A slice of William and Kate's very own wedding cake — a fruitcake, to be exact — is being auctioned off next month from the eight-tier masterpiece designed by chef Fiona Cairns. According to Yahoo, the dessert, which took five weeks to complete and was the centerpiece of their reception at Buckingham Palace, will go under the auction hammer at Chiswick Auction House on September 27.

For the highest bidder, the slice of cake will come in a specially-designed cream and gold commemorative tin. It is the same tin that was also gifted with a slice to guests at the couple’s royal reception in 2011, according to The New Daily.

As Chiswick’s explained, the royal wedding cake was meant to reflect the “language of flowers,” which Kate Middleton specifically requested. Along the eight tiers the cake had 17 different types of foliage that each held a particular meaning. The elaborate cake was covered in cream icing and adorned with 900 sugar-paste flowers, including roses and apple blossom. (They did not clarify if the cake is still edible, though we wouldn't recommend it.)

You Can Buy a Slice of Will and Kate's Wedding Cake
Credit: John Stilwell/AFP/Getty Images

According to Yahoo, the tin also comes with a printed card that reads, “With best wishes from TRH [Their Royal Highness] The Prince of Wales and The Duchess of Cornwall in celebration of the wedding of TRH The Duke and Duchess of Cambridge.

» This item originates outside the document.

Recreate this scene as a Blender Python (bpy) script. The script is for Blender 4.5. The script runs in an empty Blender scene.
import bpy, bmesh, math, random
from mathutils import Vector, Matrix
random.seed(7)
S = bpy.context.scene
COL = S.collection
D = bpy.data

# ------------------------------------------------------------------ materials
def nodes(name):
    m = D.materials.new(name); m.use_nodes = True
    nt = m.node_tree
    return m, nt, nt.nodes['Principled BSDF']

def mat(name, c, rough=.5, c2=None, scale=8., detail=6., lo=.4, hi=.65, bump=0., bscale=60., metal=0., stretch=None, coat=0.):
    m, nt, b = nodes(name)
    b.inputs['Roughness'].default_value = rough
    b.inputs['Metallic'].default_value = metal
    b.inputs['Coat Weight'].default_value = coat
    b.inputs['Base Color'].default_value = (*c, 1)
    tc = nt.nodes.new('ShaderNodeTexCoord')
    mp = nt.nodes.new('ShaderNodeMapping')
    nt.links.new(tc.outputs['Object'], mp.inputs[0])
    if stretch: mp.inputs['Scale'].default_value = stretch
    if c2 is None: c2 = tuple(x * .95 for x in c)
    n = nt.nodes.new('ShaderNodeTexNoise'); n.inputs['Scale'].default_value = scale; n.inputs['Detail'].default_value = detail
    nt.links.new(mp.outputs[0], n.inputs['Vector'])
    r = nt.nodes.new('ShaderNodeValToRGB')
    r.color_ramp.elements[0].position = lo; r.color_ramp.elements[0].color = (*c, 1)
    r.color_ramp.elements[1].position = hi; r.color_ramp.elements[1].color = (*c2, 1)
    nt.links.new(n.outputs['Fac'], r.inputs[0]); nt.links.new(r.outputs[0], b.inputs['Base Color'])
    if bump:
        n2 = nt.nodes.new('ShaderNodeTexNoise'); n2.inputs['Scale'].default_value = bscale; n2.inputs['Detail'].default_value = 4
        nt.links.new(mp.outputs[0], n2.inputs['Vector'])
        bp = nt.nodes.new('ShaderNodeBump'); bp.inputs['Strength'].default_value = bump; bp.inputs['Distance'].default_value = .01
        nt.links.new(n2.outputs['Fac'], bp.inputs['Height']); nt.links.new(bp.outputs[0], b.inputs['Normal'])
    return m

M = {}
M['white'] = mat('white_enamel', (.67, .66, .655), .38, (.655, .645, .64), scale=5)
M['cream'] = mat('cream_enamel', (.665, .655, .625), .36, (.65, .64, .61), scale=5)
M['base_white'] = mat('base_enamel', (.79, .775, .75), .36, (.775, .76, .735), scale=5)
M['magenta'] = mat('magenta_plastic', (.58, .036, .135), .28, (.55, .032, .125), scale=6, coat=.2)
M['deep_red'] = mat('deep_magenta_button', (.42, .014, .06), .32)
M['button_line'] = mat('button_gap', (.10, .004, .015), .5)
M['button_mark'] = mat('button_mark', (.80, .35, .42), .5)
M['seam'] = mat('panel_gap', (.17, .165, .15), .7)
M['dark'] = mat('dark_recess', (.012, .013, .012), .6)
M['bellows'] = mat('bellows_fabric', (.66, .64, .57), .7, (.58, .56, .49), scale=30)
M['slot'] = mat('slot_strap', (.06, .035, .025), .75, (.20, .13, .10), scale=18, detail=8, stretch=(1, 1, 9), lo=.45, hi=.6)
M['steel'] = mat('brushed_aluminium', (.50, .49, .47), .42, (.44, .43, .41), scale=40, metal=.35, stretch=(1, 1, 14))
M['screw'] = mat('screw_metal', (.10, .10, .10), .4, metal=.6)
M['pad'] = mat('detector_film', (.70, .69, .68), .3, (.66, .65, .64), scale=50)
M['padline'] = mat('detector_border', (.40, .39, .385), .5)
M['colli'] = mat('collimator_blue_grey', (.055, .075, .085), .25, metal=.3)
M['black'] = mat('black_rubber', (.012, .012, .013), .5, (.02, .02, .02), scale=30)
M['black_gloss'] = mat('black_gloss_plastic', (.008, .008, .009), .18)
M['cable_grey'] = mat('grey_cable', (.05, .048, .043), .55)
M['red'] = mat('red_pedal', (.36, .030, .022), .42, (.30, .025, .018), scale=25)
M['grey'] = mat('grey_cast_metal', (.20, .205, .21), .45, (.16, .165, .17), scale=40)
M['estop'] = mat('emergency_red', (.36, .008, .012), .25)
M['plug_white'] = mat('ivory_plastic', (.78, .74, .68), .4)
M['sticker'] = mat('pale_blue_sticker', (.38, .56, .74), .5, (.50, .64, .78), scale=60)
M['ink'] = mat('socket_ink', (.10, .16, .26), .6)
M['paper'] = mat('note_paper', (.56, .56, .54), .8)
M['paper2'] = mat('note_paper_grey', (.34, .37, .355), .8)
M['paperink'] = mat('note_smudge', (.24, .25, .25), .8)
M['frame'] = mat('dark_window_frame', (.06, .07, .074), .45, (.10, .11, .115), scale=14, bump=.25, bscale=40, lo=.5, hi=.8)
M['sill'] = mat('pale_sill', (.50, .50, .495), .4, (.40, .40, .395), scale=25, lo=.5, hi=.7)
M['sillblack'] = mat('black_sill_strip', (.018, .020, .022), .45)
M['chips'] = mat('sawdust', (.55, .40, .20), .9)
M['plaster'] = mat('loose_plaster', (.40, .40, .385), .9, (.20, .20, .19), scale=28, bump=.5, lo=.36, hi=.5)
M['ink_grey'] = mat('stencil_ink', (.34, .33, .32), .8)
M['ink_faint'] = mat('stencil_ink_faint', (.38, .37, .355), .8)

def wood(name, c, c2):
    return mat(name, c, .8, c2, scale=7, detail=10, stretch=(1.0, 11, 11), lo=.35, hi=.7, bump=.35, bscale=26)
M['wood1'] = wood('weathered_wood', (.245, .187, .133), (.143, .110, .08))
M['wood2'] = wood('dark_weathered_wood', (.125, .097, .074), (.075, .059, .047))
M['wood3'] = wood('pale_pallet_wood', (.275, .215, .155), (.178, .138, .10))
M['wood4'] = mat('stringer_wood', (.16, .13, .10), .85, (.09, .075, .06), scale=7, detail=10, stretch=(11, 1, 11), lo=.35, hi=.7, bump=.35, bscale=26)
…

The guide price on the auction will start at $1,300, but is expected to go for much more as another slice of Kate and William’s royal wedding cake fetched $10,000 in 2014. In 2008, a piece of cake from the wedding of Prince Charles and Princess Diana went for $6,000. In 2015, a piece of Queen Elizabeth’s 1947 wedding cake sold for just $800, but perhaps everyone figured it had gone stale by now.